__TO DO__
Retype exactly what runs from the first line of the data to the line with "fau.location += Vector((0, -0.013, 0.0027))", keeping both of those lines and skipping pictures.

__DATA EXTRACT__
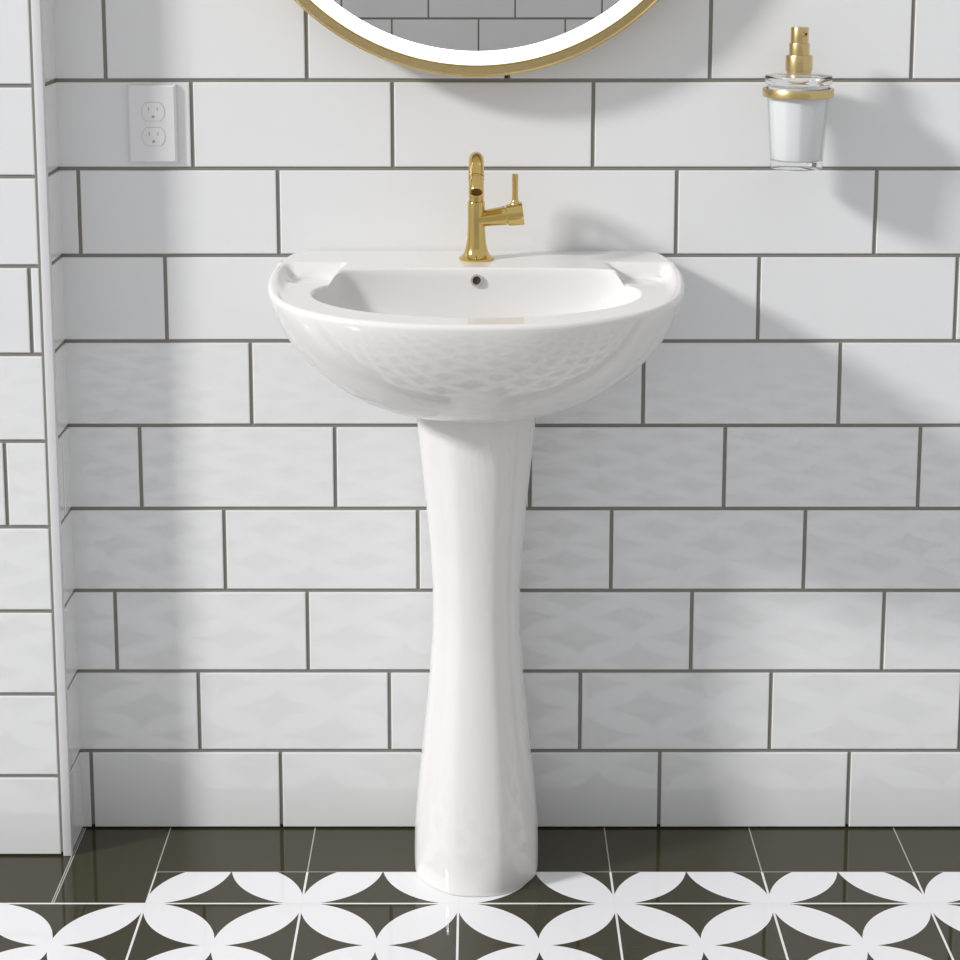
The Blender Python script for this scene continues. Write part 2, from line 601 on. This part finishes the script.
for k in range(-2, 3):
    w = math.sqrt(max(0, 0.006 ** 2 - (k * 0.0024) ** 2))
    bx = bmesh.new()
    box(bx, -w, w, k * 0.0024 - 0.0003, k * 0.0024 + 0.0003, 0.0219, 0.0230)
    bmesh.ops.transform(bx, matrix=Matrix.Translation(e) @ q, verts=bx.verts)
    me_ = bpy.data.meshes.new('t'); bx.to_mesh(me_); bx.free(); bm.from_mesh(me_); bpy.data.meshes.remove(me_)
aer = part('aerator', bm, principled('aerator_bronze', (0.30, 0.17, 0.07), 0.35, 0.8), fau, owner=spout)
# side arm, tilted up a little
bm = bmesh.new()
ad = Vector((math.cos(math.radians(7.5)), 0, math.sin(math.radians(7.5))))
qa = ad.to_track_quat('Z', 'Y').to_matrix().to_4x4()
MA = Matrix.Translation(Vector((FX, FY, 0.9492))) @ qa
lathe(bm, [(0, 0.0), (0.0118, 0.0), (0.0118, 0.010), (0.0121, 0.020), (0.0131, 0.036), (0.0140, 0.0405), (0.0138, 0.0415), (0.0118, 0.0417), (0.0118, 0.0435)], 48, M=MA)
arm = part('arm', bm, GOLD, fau, smooth=35)
bm = bmesh.new()
lathe(bm, [(0.0118, 0.0432), (0.0143, 0.0432), (0.0150, 0.0440), (0.0160, 0.0560), (0.0164, 0.0655), (0.0160, 0.0665), (0, 0.0667)], 48, M=MA)
hk = part('handle_hub', bm, GOLD, fau, smooth=35)
bm = bmesh.new()
lx, lz = FX + 0.0545, 0.975
lathe(bm, [(0.0080, lz - 0.0095), (0.0078, lz - 0.0040), (0.0062, lz - 0.0015), (0.0048, lz + 0.0010), (0.0044, lz + 0.0040), (0.0042, lz + 0.0090), (0.0042, 1.0128), (0.0038, 1.0137), (0, 1.0138)], 32, (lx, FY))
part('lever', bm, GOLD, fau, smooth=50)

fau.location += Vector((0, -0.013, 0.0027))

# ------------------------------------------------------------------ round lit mirror
MX, MZ, MR = -0.0021, 1.5058, 0.3550
mir = thing('wall_mirror', (MX, 0, MZ), 'round wall mirror with a gold rim and a glowing white light ring, above the sink', 'mirror')
MM = Matrix.Translation(Vector((MX, 0, MZ))) @ Matrix.Rotation(PI / 2, 4, 'X')   # local +z -> world -y
def mpart(name, prof_, mat, segs=240, owner=None, smooth=35):
    b2 = bmesh.new()
    lathe(b2, prof_, segs, M=MM)
    return part(name, b2, mat, mir, smooth=smooth, owner=owner)
mpart('frame', [(MR - 0.006, 0.010), (MR - 0.003, 0.010), (MR - 0.0005, 0.013), (MR, 0.018), (MR, 0.0550), (MR - 0.0003, 0.0568), (MR - 0.0009, 0.0583), (MR - 0.0020, 0.0595), (MR - 0.0034, 0.0600), (MR - 0.0042, 0.0596), (MR - 0.0048, 0.0586), (MR - 0.0145, 0.0600), (MR - 0.0152, 0.0592), (MR - 0.0158, 0.0592), (MR - 0.0162, 0.0600), (MR - 0.0168, 0.0600), (MR - 0.0172, 0.0590), (MR - 0.0172, 0.048), (MR - 0.006, 0.048), (MR - 0.006, 0.010)], GOLD_SAT)
mpart('back_box', [(0, 0.0005), (MR - 0.05, 0.0005), (MR - 0.05, 0.012), (MR - 0.0065, 0.012), (MR - 0.0065, 0.045), (0, 0.045)], CASE)
mpart('light_ring', [(0.3196, 0.0455), (0.3196, 0.0500), (0.3379, 0.0500), (0.3379, 0.0455), (0.3196, 0.0455)], LED)
mpart('mirror_glass', [(0, 0.0455), (0.3193, 0.0455), (0.3193, 0.0495), (0, 0.0495)], MIRROR)
bm = bmesh.new()
lathe(bm, [(0, 1.1470), (0.0030, 1.1470), (0.0032, 1.1485), (0.0026, 1.1530), (0.0026, 1.1560)], 20, (0.0400, -0.030))
part('switch', bm, DARK, mir)

# ------------------------------------------------------------------ soap dispenser
DX, DY = 0.4450, -0.0730
dis = thing('soap_dispenser', (DX, DY, 1.0233), 'glass soap dispenser with white soap and gold pump, on the wall right of the mirror', 'soap dispenser')
def dpart(name, prof_, mat, segs=64, owner=None, rib=None, smooth=35):
    b2 = bmesh.new()
    lathe(b2, prof_, segs, (DX, DY), rib=rib)
    return part(name, b2, mat, dis, smooth=smooth, owner=owner)
rib_out = lambda a, i: 0.0
glass = dpart('glass_cup', [(0.0345, 1.0372), (0.0368, 1.0374), (0.0370, 1.0420), (0.0432, 1.1330), (0.0434, 1.1405), (0.0425, 1.1410), (0.0420, 1.1405), (0.0416, 1.1330), (0.0352, 1.0400), (0.0345, 1.0378)], GLASS, 96)
dpart('glass_base', [(0, 1.0250), (0.0340, 1.0250), (0.0360, 1.0262), (0.0366, 1.0300), (0.0366, 1.0362), (0.0358, 1.0370), (0, 1.0370)], REFR, 96, owner=glass)
dpart('soap', [(0, 1.0380), (0.0338, 1.0380), (0.0348, 1.0400), (0.0413, 1.1385), (0, 1.1385)], SOAP, 144,
      rib=lambda a, i: -0.0007 * abs(math.sin(a * 6 + 0.4)) if i > 0 else 0)
dpart('glass_lid', [(0, 1.1425), (0.0432, 1.1425), (0.0460, 1.1440), (0.0466, 1.1470), (0.0466, 1.1525), (0.0455, 1.1550), (0.0300, 1.1575), (0.0195, 1.1580), (0, 1.1580)], REFR, 96)
pump = dpart('pump', [(0, 1.1585), (0.0172, 1.1585), (0.0172, 1.1612), (0.0186, 1.1616), (0.0186, 1.1815), (0.0180, 1.1828), (0.0142, 1.1832), (0.0142, 1.1985), (0.0138, 1.1995), (0.0123, 1.2000), (0.0123, 1.2205), (0.0118, 1.2215), (0, 1.2218)], GOLD_SAT, 48)
nd = Vector((0.34, -0.94, 0)).normalized()
bm = bmesh.new()
qn = nd.to_track_quat('Z', 'Y').to_matrix().to_4x4()
MN = Matrix.Translation(Vector((DX, DY, 1.2125))) @ qn
lathe(bm, [(0, 0.008), (0.0030, 0.008), (0.0030, 0.0165), (0.0026, 0.0170), (0.0019, 0.0170), (0.0019, 0.0140), (0, 0.0140)], 24, M=MN)
noz = part('nozzle', bm, GOLD, dis, owner=pump)
bm = bmesh.new()
lathe(bm, [(0, 0.0145), (0.0018, 0.0145), (0.0018, 0.0142)], 16, M=MN)
part('nozzle_hole', bm, DARK, dis, owner=pump)
hold = dpart('holder_ring', [(0.0442, 1.1255), (0.0486, 1.1255), (0.0491, 1.1262), (0.0491, 1.1362), (0.0486, 1.1370), (0.0442, 1.1370), (0.0442, 1.1255)], GOLD_SAT, 72)
bm = bmesh.new()
box(bm, DX - 0.007, DX + 0.007, DY + 0.046, -0.006, 1.1265, 1.1360, 0.001)
part('holder_arm', bm, GOLD_SAT, dis, owner=hold)
bm = bmesh.new()
lathe(bm, [(0, 0.0003), (0.0115, 0.0003), (0.0120, 0.0012), (0.0120, 0.0065), (0.0112, 0.0075), (0, 0.0078)], 40, M=Matrix.Translation(Vector((DX, 0, 1.1298))) @ Matrix.Rotation(PI / 2, 4, 'X'))
part('wall_plate', bm, GOLD_SAT, dis, owner=hold)

# ------------------------------------------------------------------ power outlet
OX, OZ = -0.4655, 1.0795
out = thing('power_outlet', (OX, 0, OZ), 'white double power outlet with cover plate on the tiled wall, left of the mirror', 'power outlet')
bm = bmesh.new()
w, h = 0.035, 0.0565
loops = []
for ins, yy in ((0, -0.0002), (0, -0.0032), (0.0012, -0.0050), (0.0035, -0.0066)):
    loops.append([bm.verts.new((OX + sx * (w - ins), yy, OZ + sz * (h - ins))) for sx, sz in ((-1, -1), (1, -1), (1, 1), (-1, 1))])
for A, B in zip(loops[:-1], loops[1:]):
    for k in range(4): bm.faces.new((A[k], A[(k + 1) % 4], B[(k + 1) % 4], B[k]))
bm.faces.new(loops[-1])
bm.faces.new(loops[0][::-1])
part('cover_plate', bm, PLATE, out, smooth=20)
def oval(bm, cx, cz, R, fl, y0, y1, inner_=None):
    def pt(a, s=0.0):
        x, z = (R - s) * math.cos(a), (R - s) * math.sin(a)
        z = max(-(fl - s), min(fl - s, z))
        return x, z
    n = 64
    A = [bm.verts.new((cx + pt(2 * PI * k / n)[0], y0, cz + pt(2 * PI * k / n)[1])) for k in range(n)]
    B = [bm.verts.new((cx + pt(2 * PI * k / n)[0], y1, cz + pt(2 * PI * k / n)[1])) for k in range(n)]
    for k in range(n): bm.faces.new((A[k], A[(k + 1) % n], B[(k + 1) % n], B[k]))
    bm.faces.new(B)
out.scale = (1, 1.25, 1)
for dz in (0.0178, -0.0178):
    cz = OZ + dz
    bm = bmesh.new()
    oval(bm, OX + 0.0018, cz, 0.0168, 0.0136, -0.0050, -0.00672)
    g_ = part('receptacle_gap', bm, GAP, out)
    bm = bmesh.new()
    oval(bm, OX + 0.0018, cz, 0.0163, 0.0131, -0.0050, -0.0072)
    r_ = part('receptacle', bm, PLATE, out)
    for sx in (-0.0044, 0.0080):
        bm = bmesh.new()
        box(bm, OX + sx - 0.0006, OX + sx + 0.0006, -0.00735, -0.0068, cz + 0.0015, cz + 0.0065)
        part('slot', bm, SLOT, out, owner=r_)
    bm = bmesh.new()
    lathe(bm, [(0, 0.0068), (0.0022, 0.0068), (0.0022, 0.00735), (0, 0.00735)], 20, M=Matrix.Translation(Vector((OX + 0.0018, 0, cz - 0.0072))) @ Matrix.Rotation(PI / 2, 4, 'X'))
    part('slot', bm, SLOT, out, owner=r_)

__ANSWER FOR THE TASK__
The Blender Python script for this scene continues. Write part 2, from line 601 on. This part finishes the script.
for k in range(-2, 3):
    w = math.sqrt(max(0, 0.006 ** 2 - (k * 0.0024) ** 2))
    bx = bmesh.new()
    box(bx, -w, w, k * 0.0024 - 0.0003, k * 0.0024 + 0.0003, 0.0219, 0.0230)
    bmesh.ops.transform(bx, matrix=Matrix.Translation(e) @ q, verts=bx.verts)
    me_ = bpy.data.meshes.new('t'); bx.to_mesh(me_); bx.free(); bm.from_mesh(me_); bpy.data.meshes.remove(me_)
aer = part('aerator', bm, principled('aerator_bronze', (0.30, 0.17, 0.07), 0.35, 0.8), fau, owner=spout)
# side arm, tilted up a little
bm = bmesh.new()
ad = Vector((math.cos(math.radians(7.5)), 0, math.sin(math.radians(7.5))))
qa = ad.to_track_quat('Z', 'Y').to_matrix().to_4x4()
MA = Matrix.Translation(Vector((FX, FY, 0.9492))) @ qa
lathe(bm, [(0, 0.0), (0.0118, 0.0), (0.0118, 0.010), (0.0121, 0.020), (0.0131, 0.036), (0.0140, 0.0405), (0.0138, 0.0415), (0.0118, 0.0417), (0.0118, 0.0435)], 48, M=MA)
arm = part('arm', bm, GOLD, fau, smooth=35)
bm = bmesh.new()
lathe(bm, [(0.0118, 0.0432), (0.0143, 0.0432), (0.0150, 0.0440), (0.0160, 0.0560), (0.0164, 0.0655), (0.0160, 0.0665), (0, 0.0667)], 48, M=MA)
hk = part('handle_hub', bm, GOLD, fau, smooth=35)
bm = bmesh.new()
lx, lz = FX + 0.0545, 0.975
lathe(bm, [(0.0080, lz - 0.0095), (0.0078, lz - 0.0040), (0.0062, lz - 0.0015), (0.0048, lz + 0.0010), (0.0044, lz + 0.0040), (0.0042, lz + 0.0090), (0.0042, 1.0128), (0.0038, 1.0137), (0, 1.0138)], 32, (lx, FY))
part('lever', bm, GOLD, fau, smooth=50)

fau.location += Vector((0, -0.013, 0.0027))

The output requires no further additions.